Its real advantage is that it is a plastic composite that you can sand pretty damn hard without any scuffing, (much like a vinyl corner bead really. ) So I take a fair amount of time to install it straight with fill on both sides, and then sand right into it for a perfect corner, I use the "Original with holes" because i find the mechanical lock with jointing mud comforting. I fill it with a 5" and a 6" knife on second and third coats if i didn't fill it on installation. one disadvantage is that I find it takes quite a while to dry behind if i use the wide variety.
I find it needs to be folded fully and opened fully to neutralize its flat bias, after which it will conform to whatever angle you place it in.
I have a few rolls of the compound arch variety, which gives you the option to allow either side to open as you'd need for a barrel vault intersection. look up Straightflex at All Wall for a wide variety. I prefer vinyl bead for arches but this does work. in a pinch i'd just open one side at one cut per inch with my snips to make an arch.
My favorite aspect of it is that i can do any angle, and even fill voids in badly boarded internals.

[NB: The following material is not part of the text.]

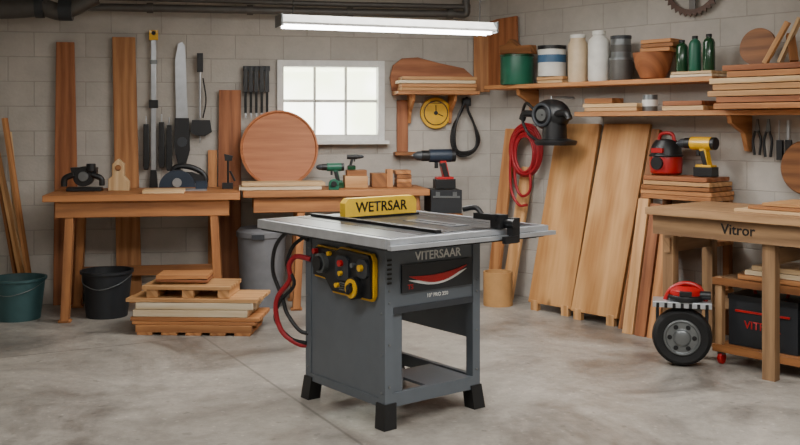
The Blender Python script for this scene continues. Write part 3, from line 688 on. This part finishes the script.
vb(X0+pw,X1-pw,Y0,Y0+.03,.10,.165,GREYB); vb(X0+pw,X1-pw,Y1-.03,Y1,.10,.165,GREYB)
vb(X1-.03,X1,Y0+pw,Y1-pw,.10,.165,GREYB); vb(X0,X0+.006,Y0+pw,Y1-pw,.10,.14,GREYB)
vb(X0+.28,X1-.05,Y0+.03,Y0+.34,.15,.163,GREYB)
vb(X0+.10,X0+.115,Y0+.02,Y0+.3,.165,.56,GREYD); vb(X0+pw,X0+pw+.06,Y0+.012,Y0+.022,.165,.56,GREYB)
o.beam((X0+.1,Y0+.02,.17),(X0+.33,Y0+.3,.17),.03,.03,GREYB)
vb(X0+pw,X1-pw,Y0-.004,Y0+.012,.545,.575,GREYD)
vb(X0+.04,X1-.04,Y0+.012,Y1-.03,zt-.03,zt,GREYD)
for x,sx in ((X0,-1),(X1,1)):
    for y,sy in ((Y0,-1),(Y1,1)):
        cxx=x-sx*.03; cyy=y-sy*.03
        v,f=g_box(.075,.075,.12); v=[((a+sx*.012 if c<0 else a)*(1.0 if c<0 else .95),(b+sy*.012 if c<0 else b)*(1.0 if c<0 else .95),c) for a,b,c in v]
        o.add((v,f),BLACK,(cxx,cyy,.06))
for y in (Y0+.025,Y1-.025):
    for z in (.17,.35,.55,.8): o.cyl((X0-.002,y,z),.005,.006,GREYT,'X',seg=12)
for x in (X0+.025,X1-.025):
    for z in (.2,.4,.6,.66): o.cyl((x,Y0-.002,z),.005,.006,GREYT,'Y',seg=12)
for i in range(6): vb(X0+.012,X0+.038,Y0-.004,Y0+.002,.69+i*.022,.70+i*.022,BLACK)
o.add(g_text('VITERSAAR',.06),WHITE,((X0+X1)/2+.03,Y0+.004,.808),(pi/2,0,0))
vb(X0+.10,X1-.06,Y0-.006,Y0+.008,.640,.775,plain('badge_plate','#24272b',.35))
def swoosh(mat,dz,dy,th):
    up=[];lo=[]
    for i in range(13):
        t=i/12; x=X0+.14+t*.37; z=.710-.03*math.sin(pi*(t*.9))+t*t*.035+dz; up.append((x,z+th*math.sin(pi*min(1,t*1.0))*.5+.002)); lo.append((x,z-th*math.sin(pi*t)*.5-.001))
    o.add(g_prism(up+lo[::-1],.006),mat,(0,Y0-.006-dy,0))
swoosh(WHITE,-.012,.004,.022); swoosh(RED,.006,.007,.035)
o.add(g_text('10" PRO 250',.026),WHITE,(X0+.33,Y0+.004,.61),(pi/2,0,0))
o.add(g_text('TS',.033),RED,(X0+.15,Y0-.007,.665),(pi/2,0,0))
def xprism(pts,t,mat,x):
    o.add(g_prism([(-y,z) for y,z in pts],t),mat,(x,0,0),(0,0,-pi/2))
def rr(y0,y1,z0,z1,c=.03): return [(y0+c,z0),(y1-c,z0),(y1,z0+c),(y1,z1-c),(y1-c,z1),(y0+c,z1),(y0,z1-c),(y0,z0+c)]
xprism([(.27,.60),(.60,.60),(.66,.66),(.77,.665),(.77,.81),(.74,.83),(.56,.825),(.53,.84),(.27,.83),(.25,.80),(.25,.63)],.02,YEL,X0-.02)
xprism([(.262,.615),(.588,.613),(.652,.672),(.76,.677),(.76,.805),(.733,.821),(.55,.817),(.522,.830),(.278,.822),(.262,.795)],.03,BLACK,X0-.036)
xprism(rr(.43,.54,.68,.80,.02),.02,GREYD,X0-.048)
xprism(rr(.27,.36,.71,.80,.02),.02,GREYD,X0-.048)
o.cyl((X0-.05,.665,.745),.05,.03,GREYT,'X'); o.cyl((X0-.065,.665,.745),.038,.03,BLACK,'X'); o.cyl((X0-.045,.725,.80),.014,.03,RED,'X'); o.cyl((X0-.045,.60,.80),.011,.02,YEL,'X')
o.cyl((X0-.045,.375,.655),.055,.04,BLACK,'X'); o.cyl((X0-.062,.375,.655),.047,.02,YEL,'X'); o.cyl((X0-.075,.375,.655),.022,.02,BLACK,'X'); o.box((X0-.08,.375,.655),(.014,.014,.06),BLACK,(.5,0,0))
o.cyl((X0-.055,.485,.765),.016,.02,RED,'X'); o.cyl((X0-.055,.485,.715),.012,.02,YEL,'X'); o.cyl((X0-.055,.315,.76),.016,.02,YEL,'X'); o.cyl((X0-.045,.53,.65),.012,.02,YEL,'X'); o.cyl((X0-.045,.385,.765),.012,.03,GREYT,'X')
for i in range(4): o.box((X0-.04,.47,.665-.011*i),(.012,.08,.004),GREYT)
yb=Y1
o.tube([(X0+.0,yb-.03,.84),(X0-.06,yb+.06,.88),(X0-.1,yb+.14,.80),(X0-.10,yb+.17,.66),(X0-.07,yb+.12,.52),(X0-.06,yb+.09,.44),(X0-.03,yb+.02,.36),(X0+.01,yb-.02,.34)],.011,BLACK)
o.tube([(X0+.0,yb-.05,.74),(X0-.04,yb+.03,.75),(X0-.06,yb+.07,.70),(X0-.05,yb+.08,.62),(X0-.09,yb+.14,.52),(X0-.09,yb+.15,.42),(X0-.07,yb+.11,.33),(X0-.02,yb+.03,.28),(X0+.02,yb-.01,.28)],.014,REDH)
o.tube([(X0-.02,yb-.02,.86),(X0-.05,yb+.05,.80),(X0-.06,yb+.09,.70),(X0-.04,yb+.05,.60),(X0-.08,yb+.13,.5),(X0-.09,yb+.16,.40),(X0-.05,yb+.08,.31),(X0,yb-.01,.29)],.01,DARK)
o.done(.003)
# ------------------------------------------------------------ world, camera
w=bpy.data.worlds.new('World'); scene.world=w; w.use_nodes=True; nt=w.node_tree; N=nt.nodes; Lk=nt.links
bg=N['Background']; tc=N.new('ShaderNodeTexCoord')
n=N.new('ShaderNodeTexNoise'); n.inputs['Scale'].default_value=9; n.inputs['Detail'].default_value=3; Lk.new(tc.outputs['Generated'],n.inputs['Vector'])
r=N.new('ShaderNodeValToRGB'); r.color_ramp.elements[0].position=.42; r.color_ramp.elements[0].color=(.72,.78,.5,1); r.color_ramp.elements[1].position=.56; r.color_ramp.elements[1].color=(1,.98,.93,1)
Lk.new(n.outputs['Fac'],r.inputs['Fac']); Lk.new(r.outputs['Color'],bg.inputs['Color']); bg.inputs['Strength'].default_value=9.0
cam=bpy.data.cameras.new('camera'); co=bpy.data.objects.new('camera',cam); COL.objects.link(co)
co.location=(0,0,H); co.rotation_euler=(pi/2,0,0); cam.sensor_width=36; cam.lens=36*F/800; cam.shift_y=-(222.5-VH)/800; cam.clip_start=.05
scene.camera=co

I haven't used inside 45 beads since i started buying it by the case. but that is mostly because some framers and most home owners don't feel any obligation to use 45 degrees on off angle corners , and Straightflex allows me to tape while giving them that latitude.

I like it

TonyM
14-02-2010, 02:25 PM
. No Coat may be a great product, but the fellow who introduced me to it bragged about how much time and material it saved and how wonderful it was, but left awful work behind with it. So if No coat works well for you; you are better than he was and, possibly, me.



How hard is it to install cornerbeads?:confused:
I'm going to give the Straitflex a try as it's a third the price of No-Coat 325.
I'm currently using USG B1W tape on beads which are nice. I hate metal flex tape with a passion.